TASK DESCRIPTION:
Pull each line containing "part" out of the data and copy it.

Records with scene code
▼
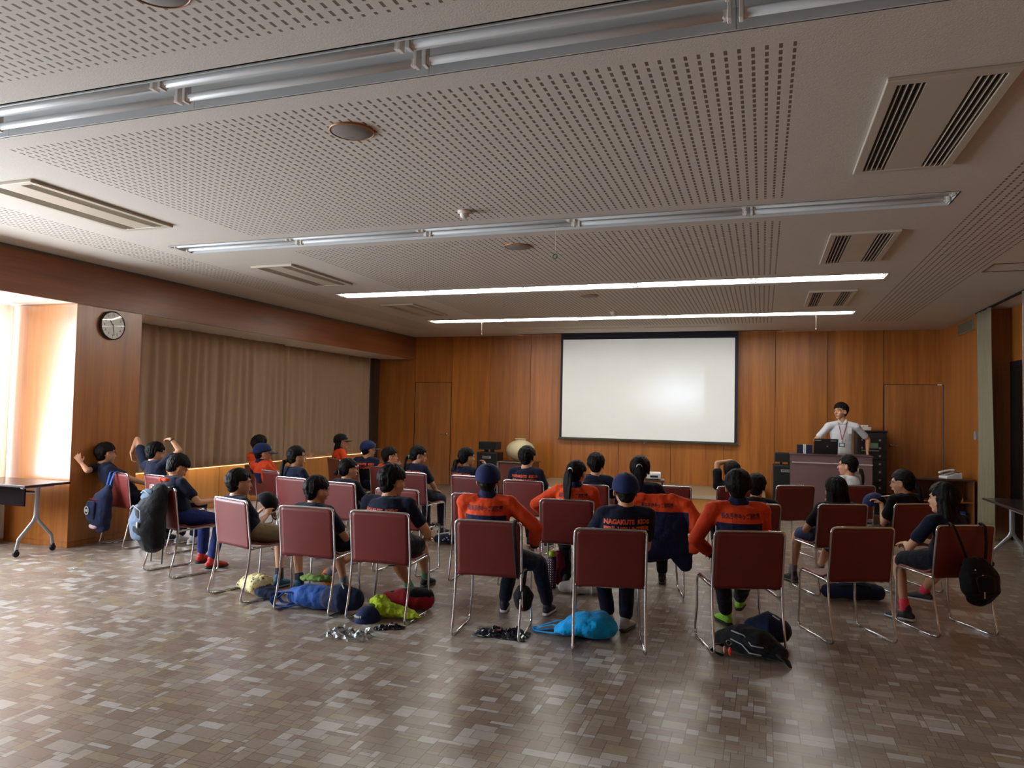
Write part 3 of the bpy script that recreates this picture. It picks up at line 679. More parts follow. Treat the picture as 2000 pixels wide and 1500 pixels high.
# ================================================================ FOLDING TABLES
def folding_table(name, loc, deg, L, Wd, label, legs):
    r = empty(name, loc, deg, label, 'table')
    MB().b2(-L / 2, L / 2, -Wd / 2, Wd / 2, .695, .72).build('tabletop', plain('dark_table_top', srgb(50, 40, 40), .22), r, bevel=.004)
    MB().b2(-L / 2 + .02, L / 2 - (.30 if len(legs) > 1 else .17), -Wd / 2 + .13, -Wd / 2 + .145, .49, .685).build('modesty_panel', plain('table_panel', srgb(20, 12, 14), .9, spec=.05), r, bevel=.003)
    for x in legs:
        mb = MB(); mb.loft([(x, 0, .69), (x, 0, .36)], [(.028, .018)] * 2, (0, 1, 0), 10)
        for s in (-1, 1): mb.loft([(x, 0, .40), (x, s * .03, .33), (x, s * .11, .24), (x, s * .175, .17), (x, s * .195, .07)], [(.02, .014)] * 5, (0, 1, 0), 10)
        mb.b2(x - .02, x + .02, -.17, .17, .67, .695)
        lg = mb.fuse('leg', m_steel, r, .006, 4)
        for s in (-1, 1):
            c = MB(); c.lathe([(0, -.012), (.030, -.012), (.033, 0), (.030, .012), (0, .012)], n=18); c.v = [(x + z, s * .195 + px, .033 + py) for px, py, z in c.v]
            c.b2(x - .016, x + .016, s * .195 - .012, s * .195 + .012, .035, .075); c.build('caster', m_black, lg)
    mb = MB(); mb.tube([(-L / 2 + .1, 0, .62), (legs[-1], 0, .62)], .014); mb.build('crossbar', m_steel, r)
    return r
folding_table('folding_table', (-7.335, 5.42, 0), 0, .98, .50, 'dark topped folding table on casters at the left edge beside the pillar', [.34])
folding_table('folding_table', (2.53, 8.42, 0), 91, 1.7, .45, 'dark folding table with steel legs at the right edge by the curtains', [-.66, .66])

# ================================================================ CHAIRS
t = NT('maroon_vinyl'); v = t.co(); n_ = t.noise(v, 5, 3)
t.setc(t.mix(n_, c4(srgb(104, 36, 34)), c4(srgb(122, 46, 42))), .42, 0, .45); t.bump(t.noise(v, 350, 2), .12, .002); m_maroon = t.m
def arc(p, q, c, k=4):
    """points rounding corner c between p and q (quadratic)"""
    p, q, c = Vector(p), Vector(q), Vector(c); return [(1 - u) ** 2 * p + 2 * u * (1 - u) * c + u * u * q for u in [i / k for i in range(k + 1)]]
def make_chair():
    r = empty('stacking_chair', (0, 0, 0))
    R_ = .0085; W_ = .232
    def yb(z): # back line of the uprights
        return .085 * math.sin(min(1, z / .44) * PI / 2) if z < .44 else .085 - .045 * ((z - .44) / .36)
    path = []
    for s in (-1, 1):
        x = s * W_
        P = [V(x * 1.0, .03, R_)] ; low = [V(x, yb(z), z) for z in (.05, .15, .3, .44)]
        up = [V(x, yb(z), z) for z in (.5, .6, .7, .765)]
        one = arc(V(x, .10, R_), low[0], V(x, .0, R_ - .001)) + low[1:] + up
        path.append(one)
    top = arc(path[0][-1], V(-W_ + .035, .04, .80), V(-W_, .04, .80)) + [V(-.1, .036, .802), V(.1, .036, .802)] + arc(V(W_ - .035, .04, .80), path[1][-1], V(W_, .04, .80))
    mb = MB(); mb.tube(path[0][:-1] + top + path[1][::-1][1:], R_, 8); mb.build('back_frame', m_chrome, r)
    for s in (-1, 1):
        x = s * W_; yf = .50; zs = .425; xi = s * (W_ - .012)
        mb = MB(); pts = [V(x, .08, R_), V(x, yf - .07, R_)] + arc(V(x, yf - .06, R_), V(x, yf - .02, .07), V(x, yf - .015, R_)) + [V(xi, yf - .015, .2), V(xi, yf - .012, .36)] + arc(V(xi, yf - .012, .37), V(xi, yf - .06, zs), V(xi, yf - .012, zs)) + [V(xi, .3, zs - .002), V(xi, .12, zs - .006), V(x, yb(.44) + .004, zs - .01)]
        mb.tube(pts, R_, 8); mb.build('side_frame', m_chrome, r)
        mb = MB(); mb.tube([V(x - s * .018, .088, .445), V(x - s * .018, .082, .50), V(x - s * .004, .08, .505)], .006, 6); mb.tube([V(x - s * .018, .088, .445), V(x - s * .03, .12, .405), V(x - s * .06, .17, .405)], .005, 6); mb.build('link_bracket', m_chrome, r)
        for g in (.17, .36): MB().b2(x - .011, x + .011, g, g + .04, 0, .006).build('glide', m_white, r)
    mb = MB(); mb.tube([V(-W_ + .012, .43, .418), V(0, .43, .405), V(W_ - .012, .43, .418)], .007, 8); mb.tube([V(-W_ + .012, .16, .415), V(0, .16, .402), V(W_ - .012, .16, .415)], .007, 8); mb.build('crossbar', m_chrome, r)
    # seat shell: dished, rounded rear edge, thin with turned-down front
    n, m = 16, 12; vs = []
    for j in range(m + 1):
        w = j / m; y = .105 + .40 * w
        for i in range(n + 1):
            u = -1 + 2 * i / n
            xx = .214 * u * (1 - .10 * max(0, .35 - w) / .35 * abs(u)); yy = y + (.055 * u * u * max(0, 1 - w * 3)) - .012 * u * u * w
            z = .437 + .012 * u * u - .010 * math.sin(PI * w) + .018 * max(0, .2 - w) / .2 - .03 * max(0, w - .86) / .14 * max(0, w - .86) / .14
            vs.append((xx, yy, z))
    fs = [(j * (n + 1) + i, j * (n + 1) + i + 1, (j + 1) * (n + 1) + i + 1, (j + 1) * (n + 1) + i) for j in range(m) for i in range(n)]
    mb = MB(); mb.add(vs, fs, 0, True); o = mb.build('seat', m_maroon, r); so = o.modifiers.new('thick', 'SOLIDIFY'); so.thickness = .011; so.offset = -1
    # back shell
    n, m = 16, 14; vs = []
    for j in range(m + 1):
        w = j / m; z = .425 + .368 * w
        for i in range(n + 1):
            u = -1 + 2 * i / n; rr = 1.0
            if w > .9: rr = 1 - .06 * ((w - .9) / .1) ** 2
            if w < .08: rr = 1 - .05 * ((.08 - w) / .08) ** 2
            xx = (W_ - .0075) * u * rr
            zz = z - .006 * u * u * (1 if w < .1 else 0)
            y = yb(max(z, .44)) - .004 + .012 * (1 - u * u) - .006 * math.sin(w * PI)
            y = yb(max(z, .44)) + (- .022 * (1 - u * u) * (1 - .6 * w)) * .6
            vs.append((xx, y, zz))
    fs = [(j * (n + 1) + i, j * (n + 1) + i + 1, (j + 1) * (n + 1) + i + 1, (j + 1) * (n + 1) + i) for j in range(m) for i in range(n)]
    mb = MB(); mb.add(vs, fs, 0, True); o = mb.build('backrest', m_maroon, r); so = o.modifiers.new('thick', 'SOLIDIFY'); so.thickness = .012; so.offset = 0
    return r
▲
▼
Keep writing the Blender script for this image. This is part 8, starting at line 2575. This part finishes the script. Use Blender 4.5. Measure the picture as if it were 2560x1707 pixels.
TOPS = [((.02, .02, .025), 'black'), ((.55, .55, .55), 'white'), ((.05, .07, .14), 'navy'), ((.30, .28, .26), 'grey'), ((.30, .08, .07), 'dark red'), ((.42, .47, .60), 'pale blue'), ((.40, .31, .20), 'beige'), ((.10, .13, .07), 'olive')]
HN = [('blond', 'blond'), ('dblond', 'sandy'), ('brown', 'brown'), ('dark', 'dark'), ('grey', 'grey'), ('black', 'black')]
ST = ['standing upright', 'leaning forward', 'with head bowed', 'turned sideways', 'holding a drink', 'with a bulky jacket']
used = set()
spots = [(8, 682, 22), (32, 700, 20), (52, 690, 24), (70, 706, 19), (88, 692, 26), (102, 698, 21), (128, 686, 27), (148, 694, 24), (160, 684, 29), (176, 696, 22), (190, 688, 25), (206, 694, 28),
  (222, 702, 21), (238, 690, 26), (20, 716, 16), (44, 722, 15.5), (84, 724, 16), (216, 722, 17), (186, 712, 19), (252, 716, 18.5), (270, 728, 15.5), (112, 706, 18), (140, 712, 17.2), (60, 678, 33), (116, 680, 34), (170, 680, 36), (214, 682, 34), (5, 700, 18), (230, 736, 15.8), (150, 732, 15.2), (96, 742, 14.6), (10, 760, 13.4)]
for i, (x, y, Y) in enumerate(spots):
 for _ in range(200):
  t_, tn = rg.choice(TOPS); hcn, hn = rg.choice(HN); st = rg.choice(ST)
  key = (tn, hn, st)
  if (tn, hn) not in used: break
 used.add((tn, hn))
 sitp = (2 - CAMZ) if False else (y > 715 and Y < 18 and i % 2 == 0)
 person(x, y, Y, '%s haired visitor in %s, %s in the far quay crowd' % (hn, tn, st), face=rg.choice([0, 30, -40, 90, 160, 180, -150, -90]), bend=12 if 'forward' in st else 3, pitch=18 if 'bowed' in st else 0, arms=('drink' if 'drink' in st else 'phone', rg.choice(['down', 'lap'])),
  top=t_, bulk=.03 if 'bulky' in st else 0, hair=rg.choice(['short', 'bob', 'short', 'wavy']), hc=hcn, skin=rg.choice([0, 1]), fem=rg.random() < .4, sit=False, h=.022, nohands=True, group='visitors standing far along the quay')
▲
CORRECT RESPONSE:
Write part 3 of the bpy script that recreates this picture. It picks up at line 679. More parts follow. Treat the picture as 2000 pixels wide and 1500 pixels high.
Keep writing the Blender script for this image. This is part 8, starting at line 2575. This part finishes the script. Use Blender 4.5. Measure the picture as if it were 2560x1707 pixels.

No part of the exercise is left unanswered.